* START *

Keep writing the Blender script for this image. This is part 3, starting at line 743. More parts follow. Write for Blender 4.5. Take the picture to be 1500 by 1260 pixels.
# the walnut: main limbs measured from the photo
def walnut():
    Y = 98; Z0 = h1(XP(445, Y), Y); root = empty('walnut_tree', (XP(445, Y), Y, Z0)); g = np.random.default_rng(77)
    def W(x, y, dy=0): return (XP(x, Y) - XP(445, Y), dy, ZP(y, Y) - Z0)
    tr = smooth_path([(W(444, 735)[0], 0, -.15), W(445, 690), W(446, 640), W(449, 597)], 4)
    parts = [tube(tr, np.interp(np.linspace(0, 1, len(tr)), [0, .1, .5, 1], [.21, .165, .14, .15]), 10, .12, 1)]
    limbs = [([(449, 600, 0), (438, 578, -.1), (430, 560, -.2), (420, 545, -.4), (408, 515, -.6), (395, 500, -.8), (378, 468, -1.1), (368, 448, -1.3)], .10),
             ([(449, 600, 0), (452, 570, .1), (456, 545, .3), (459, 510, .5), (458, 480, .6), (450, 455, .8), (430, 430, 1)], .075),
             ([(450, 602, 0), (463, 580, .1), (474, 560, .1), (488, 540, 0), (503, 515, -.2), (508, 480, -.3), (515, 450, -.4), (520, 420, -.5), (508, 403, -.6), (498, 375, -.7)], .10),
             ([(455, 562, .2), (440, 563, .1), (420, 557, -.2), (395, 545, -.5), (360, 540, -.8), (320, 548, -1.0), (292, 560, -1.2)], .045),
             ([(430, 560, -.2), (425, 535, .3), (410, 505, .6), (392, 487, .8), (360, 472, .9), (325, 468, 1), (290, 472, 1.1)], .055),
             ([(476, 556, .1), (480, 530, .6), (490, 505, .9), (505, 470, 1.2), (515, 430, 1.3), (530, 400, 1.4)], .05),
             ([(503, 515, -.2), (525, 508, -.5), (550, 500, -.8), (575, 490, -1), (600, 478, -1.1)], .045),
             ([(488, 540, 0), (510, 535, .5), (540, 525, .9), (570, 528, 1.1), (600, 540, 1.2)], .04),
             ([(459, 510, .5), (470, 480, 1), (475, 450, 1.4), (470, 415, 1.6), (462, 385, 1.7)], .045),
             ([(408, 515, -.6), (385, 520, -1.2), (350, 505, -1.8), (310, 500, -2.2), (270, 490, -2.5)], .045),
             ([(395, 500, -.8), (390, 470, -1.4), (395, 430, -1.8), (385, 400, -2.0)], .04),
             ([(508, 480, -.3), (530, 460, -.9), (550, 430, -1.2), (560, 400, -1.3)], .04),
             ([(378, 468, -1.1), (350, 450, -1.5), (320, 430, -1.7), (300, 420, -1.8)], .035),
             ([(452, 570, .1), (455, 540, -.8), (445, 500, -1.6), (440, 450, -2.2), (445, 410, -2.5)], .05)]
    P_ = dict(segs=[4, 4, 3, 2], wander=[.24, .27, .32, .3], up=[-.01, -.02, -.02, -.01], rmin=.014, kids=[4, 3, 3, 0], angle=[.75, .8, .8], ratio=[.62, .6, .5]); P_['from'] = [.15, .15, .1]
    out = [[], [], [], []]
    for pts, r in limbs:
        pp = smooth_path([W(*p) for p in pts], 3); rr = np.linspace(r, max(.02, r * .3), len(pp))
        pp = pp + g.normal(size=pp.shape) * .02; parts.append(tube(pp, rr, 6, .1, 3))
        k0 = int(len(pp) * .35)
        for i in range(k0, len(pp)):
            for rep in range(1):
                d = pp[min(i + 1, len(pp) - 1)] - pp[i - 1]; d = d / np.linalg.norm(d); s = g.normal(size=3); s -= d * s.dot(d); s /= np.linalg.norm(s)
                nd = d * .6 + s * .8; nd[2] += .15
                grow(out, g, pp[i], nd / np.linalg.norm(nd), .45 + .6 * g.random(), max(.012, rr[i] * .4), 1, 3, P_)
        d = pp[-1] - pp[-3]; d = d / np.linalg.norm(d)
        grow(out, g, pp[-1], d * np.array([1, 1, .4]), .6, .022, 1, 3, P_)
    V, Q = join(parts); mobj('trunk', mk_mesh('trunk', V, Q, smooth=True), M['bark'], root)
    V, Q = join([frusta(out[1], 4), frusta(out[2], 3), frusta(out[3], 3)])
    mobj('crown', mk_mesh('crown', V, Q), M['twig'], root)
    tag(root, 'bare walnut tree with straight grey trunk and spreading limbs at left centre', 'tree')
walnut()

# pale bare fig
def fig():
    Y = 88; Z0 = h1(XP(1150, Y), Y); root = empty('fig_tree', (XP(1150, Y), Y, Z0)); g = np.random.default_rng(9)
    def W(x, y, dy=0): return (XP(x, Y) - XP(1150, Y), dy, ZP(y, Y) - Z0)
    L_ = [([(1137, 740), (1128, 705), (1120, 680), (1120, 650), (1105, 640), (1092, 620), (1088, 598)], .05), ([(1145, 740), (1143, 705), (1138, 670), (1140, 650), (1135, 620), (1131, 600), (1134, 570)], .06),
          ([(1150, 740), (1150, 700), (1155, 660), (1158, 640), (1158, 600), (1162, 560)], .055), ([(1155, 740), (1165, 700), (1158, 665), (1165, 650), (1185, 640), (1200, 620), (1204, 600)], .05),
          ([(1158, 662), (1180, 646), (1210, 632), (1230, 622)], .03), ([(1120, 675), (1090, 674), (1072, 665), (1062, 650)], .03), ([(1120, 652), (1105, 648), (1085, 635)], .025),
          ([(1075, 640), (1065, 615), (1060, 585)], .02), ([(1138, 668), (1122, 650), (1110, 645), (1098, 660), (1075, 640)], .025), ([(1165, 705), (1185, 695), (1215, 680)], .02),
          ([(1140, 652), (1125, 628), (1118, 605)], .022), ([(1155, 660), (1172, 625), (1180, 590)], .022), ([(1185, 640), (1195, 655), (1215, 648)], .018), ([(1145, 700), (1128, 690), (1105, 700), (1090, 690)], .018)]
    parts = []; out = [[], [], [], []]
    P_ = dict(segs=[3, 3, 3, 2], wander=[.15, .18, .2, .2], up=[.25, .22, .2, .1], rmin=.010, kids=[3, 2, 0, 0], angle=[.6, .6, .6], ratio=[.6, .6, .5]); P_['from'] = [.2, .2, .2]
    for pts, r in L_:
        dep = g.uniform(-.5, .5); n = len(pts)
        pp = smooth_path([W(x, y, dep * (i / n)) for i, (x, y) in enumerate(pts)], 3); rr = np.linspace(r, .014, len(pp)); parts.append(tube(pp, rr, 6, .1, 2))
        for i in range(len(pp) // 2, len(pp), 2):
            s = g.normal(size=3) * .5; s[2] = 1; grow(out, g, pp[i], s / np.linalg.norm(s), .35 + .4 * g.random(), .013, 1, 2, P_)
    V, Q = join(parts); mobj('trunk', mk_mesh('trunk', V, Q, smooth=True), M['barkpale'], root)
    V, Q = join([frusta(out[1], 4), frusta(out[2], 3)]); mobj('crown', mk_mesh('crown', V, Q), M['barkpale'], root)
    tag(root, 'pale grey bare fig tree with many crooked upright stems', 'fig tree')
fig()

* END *
* START *

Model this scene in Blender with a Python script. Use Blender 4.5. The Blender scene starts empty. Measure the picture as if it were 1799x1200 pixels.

* END *

* Aim of the task: Pull out all lines from the entries above that include the word "with".

* Solution below:
    tag(root, 'bare walnut tree with straight grey trunk and spreading limbs at left centre', 'tree')
    tag(root, 'pale grey bare fig tree with many crooked upright stems', 'fig tree')
Model this scene in Blender with a Python script. Use Blender 4.5. The Blender scene starts empty. Measure the picture as if it were 1799x1200 pixels.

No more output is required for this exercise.